Originally, the author covered amplifier construction techniques in the first edition of Valve Amplifiers, but that volume is now in it's third edition and is over six hundred pages long WITHOUT the construction section. It's understandable that Mr. Jones decided to put out a separate tome on amp construction, since the construction information is as long as the entire first edition of Valve Amplifiers.

This book goes into great detail on how to build a chassis, wiring techniques, PCB's, metalwork and assembly using only hand tools. Examples are given of tools to be used (often with more than one choice for a given job) and how to use them properly. The book then goes on to explain the use of oscilloscopes, distortion measurements and troubleshooting, completely illustrated with pictures and drawings needed to do these things. There are also useful tricks, such as using a discarded radio tuning capacitor to find the optimum capacitance for feedback compensation.

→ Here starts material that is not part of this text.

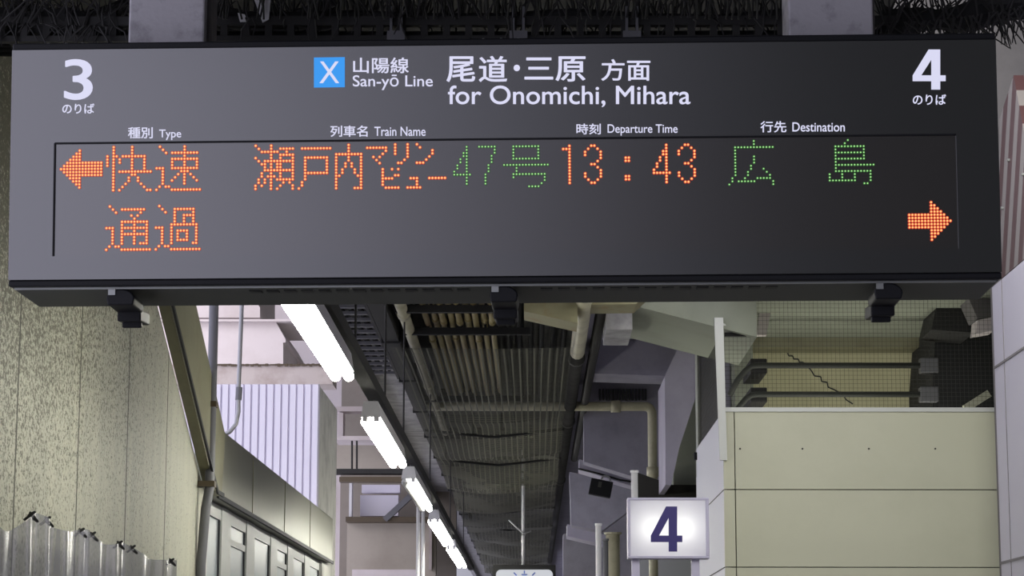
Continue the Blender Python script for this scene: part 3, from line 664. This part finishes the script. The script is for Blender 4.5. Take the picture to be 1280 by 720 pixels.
# ------------------------------------------------------------------ under the deck: ducts, conduits, racks, net
mb = MB().box(-.98, -.88, 10, 45, 3.78, 3.9)
o = tag(mb.build('cable_duct', M['dark_steel']), 'long dark cable duct along the left edge of the sooty deck', 'duct')
each([MB().box(-.995, -.865, y, y + .04, 3.77, 3.91) for y in range(11, 44, 2)], 'strap', M['sooty'], o)
def along(name, lb, x, z, y0, y1, r, m_, cat='pipe', group=None, coup=()):
    mb = MB().tube([(x, y0, z), (x, y1, z)], r, 12); o = tag(mb.build(name, m_, smooth=True), lb, cat, group)
    for y in coup:
        mb = MB().tube([(x, y, z), (x, y + .12, z)], r * 1.22, 12); mb.build('coupling', m_, o, smooth=True)
    return o
along('pale_pipe', 'pale pipe running beside the long dark cable duct', -.8, 3.82, 10.5, 21, .035, M['cream_pipe'], coup=(14, 17.5))
along('ceiling_pipe', 'thick cream pipe along the right side of the sooty deck, nearer length', .30, 3.82, 12.6, 15.8, .05, M['cream_pipe'], group='thick pipe lengths along the deck', coup=(13.2,))
along('ceiling_pipe', 'thick sooty pipe along the right side of the deck, farther length', .30, 3.82, 15.92, 44, .05, M['deck'], group='thick pipe lengths along the deck', coup=(16, 20, 26))
along('slim_pipe', 'slim dark pipe just right of the thick cream pipe', .42, 3.86, 13.5, 24, .035, M['dark_steel'])
ordn = ['first', 'second', 'third', 'fourth', 'fifth', 'sixth', 'seventh', 'eighth', 'ninth']
for i in range(9):
    along('rusty_conduit', '%s rusty conduit from the left in the bundle under the deck' % ordn[i], -.68 + .052 * i, 3.86 + .015 * (i % 2), 11.5, 18.6 + .3 * math.sin(i * 2.3), .019, M['conduit'], 'conduit', 'rusty conduits under the deck', (14.6,) if i % 3 else (15.4,))
for i in range(6):
    along('black_cable', '%s sooty cable from the left, right of the rusty conduit bundle' % ordn[i], -.17 + .075 * i, 3.9 - .02 * (i % 2), 11.5, 30, .016, M['sooty'], 'cable', 'sooty cables under the deck')
# cable ladder beside the duct
lad = thing('cable_ladder', 'short grimy cable ladder between the lamps and the dark duct', 'cable ladder', (-1.15, 11.6, 3.86))
for x in (-1.27, -1.03): under(MB().box(x, x + .02, 11.6, 17.4, 3.84, 3.9).build('side_rail', M['dark_steel']), lad)
each([MB().box(-1.25, -1.03, 11.7 + i * .26, 11.74 + i * .26, 3.85, 3.87) for i in range(22)], 'rung', M['grey_pipe'], to=lad)
each([MB().tube([(-1.21 + .06 * i, 11.6, 3.89), (-1.20 + .06 * i, 17.2, 3.89)], .018, 7) for i in range(3)], 'cable', M['sooty'], to=lad)
# trapeze racks
for (Y, x0, x1, zb_, lb) in ((14.75, -.84, -.02, 3.79, 'nearest black trapeze rack carrying the rusty conduits'), (13.9, -.84, -.24, 3.80, 'short black trapeze rack behind the sign edge'),
                             (18.3, -.86, .0, 3.78, 'middle black trapeze rack under the deck'), (21, -.86, .02, 3.76, 'farthest black trapeze rack under the deck')):
    mb = MB().box(x0, x1, Y, Y + .05, zb_, zb_ + .045); o = tag(mb.build('trapeze_rack', M['sooty']), lb, 'rack', 'trapeze racks under the deck')
    n_ = 4
    for k in range(n_):
        x = x0 + .05 + (x1 - x0 - .1) * k / (n_ - 1); mb = MB().tube([(x, Y + .025, zb_), (x, Y + .025, 4.0)], .009, 6); mb.build('drop_rod', M['sooty'], o)
    each([MB().box(x, x + .05, Y - .01, Y + .06, zb_ + .04, zb_ + .1) for x in [x0 + .12 + .22 * k for k in range(2 if x1 < -.2 else 3)]], 'pipe_clamp', M['sooty'], o)
# cross pipe with elbow
zc = PY(700, 508, 19).z; xe = PY(806, 508, 19).x
arc = [(xe + .06 * math.sin(t), 19, zc - .06 + .06 * math.cos(t)) for t in [math.pi / 2 * k / 6 for k in range(7)]]
mb = MB().tube([(-.9, 19, zc), (xe - .1, 19, zc)] + arc + [(xe + .06, 19, 2.0), (xe + .06, 19, 0)], .038, 12)
o = tag(mb.build('cross_pipe', M['cream_pipe'], smooth=True), 'grimy cream pipe crossing under the deck and elbowing down on the right', 'pipe')
mb = MB().tube([(xe + .06, 19, zc - .5), (xe + .06, 19, zc - .58)], .05, 12); mb.tube([(xe - .2, 19, zc), (xe - .28, 19, zc)], .05, 12); mb.build('coupling', M['cream_pipe'], o, smooth=True)
# sagging bird net
def net(u, v):
    y = 14.9 + (46 - 14.9) * u; x = -.93 + 1.18 * v
    sag = (.05 if y < 23 else .085) * (1 - math.cos(2 * math.pi * (y - 13) / 3.3)) * (1 if y > 19 else .25) * (.6 + .4 * math.sin(math.pi * v)) + (.03 * math.sin(y * 2.3 + 4 * v) if y > 19 else 0)
    return (x, y, 3.74 - sag)
mb = MB().grid(net, 180, 14)
netob = tag(mb.build('bird_net', M['net'], smooth=True), 'sooty sagging bird net stretched under the dark deck', 'net')


each([MB().tube([(-.95, y, 3.75), (-.35, y + .1, 3.70), (.27, y, 3.76)], .012, 6) for y in (20.2, 22.9, 26.2, 29.5, 33)], 'cord', M['sooty'], netob)

# ------------------------------------------------------------------ concrete haunches on the right of the deck
mb = MB(); mb.prism([PY(a, b, 13.6) for a, b in ((655, 366), (810, 366), (795, 380), (722, 381), (722, 404), (655, 389))], (0, .35, 0))
structure(mb, 'beam', M['yellow_rust'], 'rust-stained cream cross beam just under the departure sign', 'beam')
# sloping haunch: front face at Y=14, soffit falling to the right, 1.3 m deep
hp = [PY(792, 382, 14), PY(905, 411, 14)]
mb = MB(); mb.prism([hp[0], hp[1], (hp[1].x + .2, 14, hp[1].z - .05), (hp[1].x + .2, 14, 4.3), (hp[0].x, 14, 4.3)], (0, 1.3, 0))
structure(mb, 'beam', M['concrete_light'], 'pale sloping concrete haunch left of the wire cage', 'beam')
structure(MB().box(.45, hp[0].x, 14.2, 14.9, 3.74, 4.3), 'beam', M['soffit'], 'short stained block between thick pipe and pale haunch', 'beam')
# darker bay behind it
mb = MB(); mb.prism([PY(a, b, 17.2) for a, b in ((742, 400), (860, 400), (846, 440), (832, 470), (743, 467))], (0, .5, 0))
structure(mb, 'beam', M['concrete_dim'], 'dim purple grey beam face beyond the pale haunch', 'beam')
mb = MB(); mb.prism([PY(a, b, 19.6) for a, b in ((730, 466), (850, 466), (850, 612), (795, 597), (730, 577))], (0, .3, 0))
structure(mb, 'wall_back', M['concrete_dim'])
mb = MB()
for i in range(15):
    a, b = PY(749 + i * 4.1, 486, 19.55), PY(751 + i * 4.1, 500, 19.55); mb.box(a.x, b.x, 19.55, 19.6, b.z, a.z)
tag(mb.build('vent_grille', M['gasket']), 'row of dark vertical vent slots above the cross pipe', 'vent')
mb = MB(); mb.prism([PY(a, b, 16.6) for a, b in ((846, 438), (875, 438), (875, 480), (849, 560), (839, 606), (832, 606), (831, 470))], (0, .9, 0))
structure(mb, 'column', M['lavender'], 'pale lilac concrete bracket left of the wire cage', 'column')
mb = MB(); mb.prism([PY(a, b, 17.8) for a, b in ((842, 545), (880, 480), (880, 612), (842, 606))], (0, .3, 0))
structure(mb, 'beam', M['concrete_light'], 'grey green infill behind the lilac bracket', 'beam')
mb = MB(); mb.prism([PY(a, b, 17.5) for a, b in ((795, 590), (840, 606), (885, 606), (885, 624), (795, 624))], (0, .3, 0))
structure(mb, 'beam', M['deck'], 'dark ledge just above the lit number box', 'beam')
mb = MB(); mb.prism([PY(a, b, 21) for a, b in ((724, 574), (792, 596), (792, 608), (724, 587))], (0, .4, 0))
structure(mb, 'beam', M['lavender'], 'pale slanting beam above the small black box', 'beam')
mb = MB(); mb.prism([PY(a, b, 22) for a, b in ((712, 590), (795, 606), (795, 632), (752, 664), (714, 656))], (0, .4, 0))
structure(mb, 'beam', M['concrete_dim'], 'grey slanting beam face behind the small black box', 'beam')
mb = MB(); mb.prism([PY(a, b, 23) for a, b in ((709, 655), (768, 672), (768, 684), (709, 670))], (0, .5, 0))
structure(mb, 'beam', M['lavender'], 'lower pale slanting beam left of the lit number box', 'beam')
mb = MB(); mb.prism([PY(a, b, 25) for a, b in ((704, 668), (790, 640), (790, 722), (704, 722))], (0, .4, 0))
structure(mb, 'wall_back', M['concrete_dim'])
# small black box clipped under the beam
bc = PY(751, 610, 20.95)
eb = thing('equipment_box', 'small tilted black box clipped under the pale slanting beam', 'box', bc); eb.rotation_euler = (0, .2, 0)
MB().box(-.1, .1, -.06, .06, -.075, .07).build('box_body', M['black'], eb, bevel=.006)
MB().tube([(.03 + .04 * math.cos(t), -.03, .075 + .04 * math.sin(t)) for t in [math.pi * k / 8 for k in range(9)]], .009, 7).build('clip_ring', M['galv'], eb)
MB().box(-.03, .0, -.065, -.06, .0, .05).build('box_plate', M['housing'], eb)
mb = MB().tube([PY(723, 586, 20.97), PY(748, 592, 20.97), PY(775, 600, 20.97), PY(795, 603, 20.97)], .009, 7)
tag(mb.build('black_cable', M['sooty'], smooth=True), 'black cable running along the pale slanting beam', 'cable')

def upright(name, lb, px, py0, Y, r, m_, cap=True, group=None):
    a = PY(px, py0, Y); mb = MB().tube([(a.x, Y, 0), (a.x, Y, a.z)], r, 10); o = tag(mb.build(name, m_, smooth=True), lb, 'pole', group)
    if cap: MB().tube([(a.x, Y, a.z), (a.x, Y, a.z + .015)], r * 1.25, 10).build('pole_cap', m_, o)
    return o
upright('white_post', 'slim white post left of the lit number box', 748, 657, 16, .02, M['white_steel'])
upright('white_post', 'short white post rising behind the lit number box', 793, 591, 15, .022, M['white_steel'])
upright('drain_post', 'grimy brown drain pipe just left of the lit number box', 766, 668, 18, .055, M['cream_pipe'])
upright('junction_post', 'dark slim post between the white post and the drain pipe', 757, 676, 17, .02, M['grey_pipe'])

# ------------------------------------------------------------------ stair enclosure, wire cage
EY = 14.0
ex = PY(904, 515, EY).x; ez = PY(1000, 514, EY).z
en = thing('stair_enclosure', 'large beige panelled stair enclosure below the wire cage', 'enclosure', (ex, EY, 0))
z = ez; zs = [ez, PY(1000, 612, EY).z, PY(1000, 709, EY).z, PY(1000, 806, EY).z, .9, 0]
xs = [ex, PY(919, 600, EY).x, 3.6]
for i in range(len(zs) - 1):
    for j in range(2):
        mb = MB().box(xs[j] + (.003 if j else 0), xs[j + 1] - (.0 if j else .003), EY, EY + .04, zs[i + 1] + .003, zs[i] - .003)
        under(mb.build('wall_panel', M['cream_panel']), en)
mb = MB().box(ex + .02, 3.6, EY + .04, EY + .06, 0, ez - .01); under(mb.build('backing', M['gasket']), en)
mb = MB().box(ex, ex + .04, EY + .04, 16.4, 0, ez); under(mb.build('side_wall', M['side_panel']), en)
mb = MB().box(ex - .004, 3.6, EY - .012, EY + .06, ez - .004, ez + .022); under(mb.build('top_trim', M['alu_white']), en)
each([MB().tube([(a.x, EY - .004, a.z), (a.x, EY + .002, a.z)], .006, 8) for a in [PY(px, 561, EY) for px in (925, 1003, 1086, 1169, 1246)]], 'screw', M['dark_steel'], to=en)
each([MB().box(ex - .002, ex + .002, EY + .04, 16.4, q - .003, q + .003) for q in (PY(1000, 612, EY).z, PY(1000, 709, EY).z)], 'side_joint', M['dark_steel'], to=en)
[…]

This, along with Valve Amplifiers, are the definitive modern works for the amateur on how to design and build tube amplifiers. If you're interested in tube DIY audio, there just aren't any substitutes for these books, they're simply the best currently available, period.

Rating: 2 stars
Summary: shop and compare
Review: It is safe to assume that if you are considering this book, you feel you have ingested enough theory and are now ready for the nuts and bolts of assembling a vacuum tube amp of your own.
(Not the least of which regards the critical importance of safety when dealing with lethal voltages)
My rating of this book is a little low, inasmuch as the buyer might be disappointed to see so few words about assembly, and so many more chapters of theoretical/empirical esoterica. The author here is no slacker. He obviously has spent a lifetime in the field and has a vast body of expertise to share; and does so in that ever popular British circumlocutive amble. There is indeed a lot of subtle minutiae in the book that is informative, entertaining, and edifying. But aren't we interested in what to do and what not to do and why we do it this way and not that way regarding assembling the actual components? You can find all that info in this book; including what tools will help immensely and save a lot of starting over, and cursing inanimate objects on the way to starting over.
(and be encouraged to discover that even this practised author, Morgan Jones, has a bit of dread when he first powers up-hoping not to see sparks & smoke!)
But there are a couple more books that you might also consider:... On precisely what is taking place in a tube amp, one can do no better than to make sure to have on your electronics shelf, An all American classic by the late great USAF Colonel John Rider (of Rider Technical Publication fame)-a reprint of his superbly well written "Inside The Vacuum Tube". He takes you one step at a time; and at the beginning of a new chapter, reviews "what we learned, and explains what we will now learn and now build upon in the next chapter". In other words, it is a very well thought outand in depth treatise, with a beginning a middle and an end. You will emerge with a command of vacuum tube circuitry.
Once that is digested, ...and perhaps you are precisely at that point now... you want to know exactly why you use this value of resistor, and that value of capacitor, and this arrangement of components, and not THAT kind of resistor, etc,.. and I do mean exactly how...you will find no better book than another fine reprint by the title of "Mullard Tube Circuits For Audio Amplifiers" If it comes down to choosing one over the other, with both time and budget concerns...I'd go for the Mullard book, hands down, nol contendre. It gives all the exact reasons for why we provide feedback, precisely how the phase splitter splits the signal for the push pull, and why we even want a push pull rather than a single ended amp; and diagrams for drilling out the chassis, and time honored, and tested methods of assembly. 'S alright? 'Salright!